Log export update

Friday 9 Aug 2013

New Zealand exports
Prices have decreased in export destinations, which are pushing down prices at the wharf gate, though as expected this has been mitigated to some extent by the drop in the NZ dollar. Most prices this month have remained flat though export pruned prices have dropped considerably.

Pruned exports are down $6/tonne on average, though the largest drop has come in the northern North Island where prices are down $10/tonne. The rest of the country has averaged drops of closer to $3/tonne. This is due to the sap stain issues logs have been having in ports in China, and has had more effect on at-wharf-gate returns as the demand is still high for pruned logs which is supporting the current in-market log prices.

NZ had a very large month for log exports during May, exporting 1.4 million tonnes, including over 1 million tonnes to China. This left NZ well on track to exceed the highest half year total ever for exports, despite including the typically slow January and February period. Exports this year so far are averaging just under 1.3 million tonnes per month.

May was a month of record exports from Tauranga, with 620,000 tonnes exported during the month. This was a large step up from the month previous. But over the last year, growth in Tauranga has not been as rapid as out of Whangarei, which had a 38% increase year on year for the year to May.

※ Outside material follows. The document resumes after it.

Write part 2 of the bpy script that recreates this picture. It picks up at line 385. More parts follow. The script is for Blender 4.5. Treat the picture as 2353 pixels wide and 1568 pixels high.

China imported another very large amount of logs in May, slightly down on April’s record volume, but at just over 2.9 million m³ it has contributed to a huge first half of 2013 for log imports. 12.4 million m³ have been imported this year to May. NZ is now consistently the largest supplier of logs to China, and has a 36% market share, compared to Russia’s 30% and the Pacific North West with 23%. This is a 2% increase of market share for NZ, compared with a drop of 10% year-on-year for Russia’s market share.

Investment in wood manufacturing within China has increased in May, and has been relatively high through the start of 2013. For the first five months of the year, cumulative investment has been 32% higher than the start of 2012. Investment typically rises in the from April onwards and so while it has been a promising start the total investment is still around 30% lower than when log prices reached their peak in 2011.

South Korea & India
Exports to South Korea dropped back slightly in May, though are still close to the 200,000 m³ mark. Though the South Korean economy has been slowing and there have been issues around slow building and bad weather, it is proving to be a very steady market. The start to exports this year has been 9% higher than the five year average. While exports to South Korea tend to be cheaper industrial K – grade logs, compared to the larger A-grade logs sent to China, the strong prices in China have caused the Korean market to lift as well so that average export prices are 17% above year ago levels as at May.

Exports to India have been much steadier this year than in 2012 when there were large month to month fluctuations. The Indian economy is stagnating, while inflation is growing while productivity wanes. This has caused credit supply problems that go some way to explaining the fluctuations in prices. May prices in India were also up on last year as they are forced to reach parity with China and South Korea, however, they are still only roughly in line with the highest average prices paid last year in June, when there was a short lived upswing due to availability of credit and a gap in the monsoon season.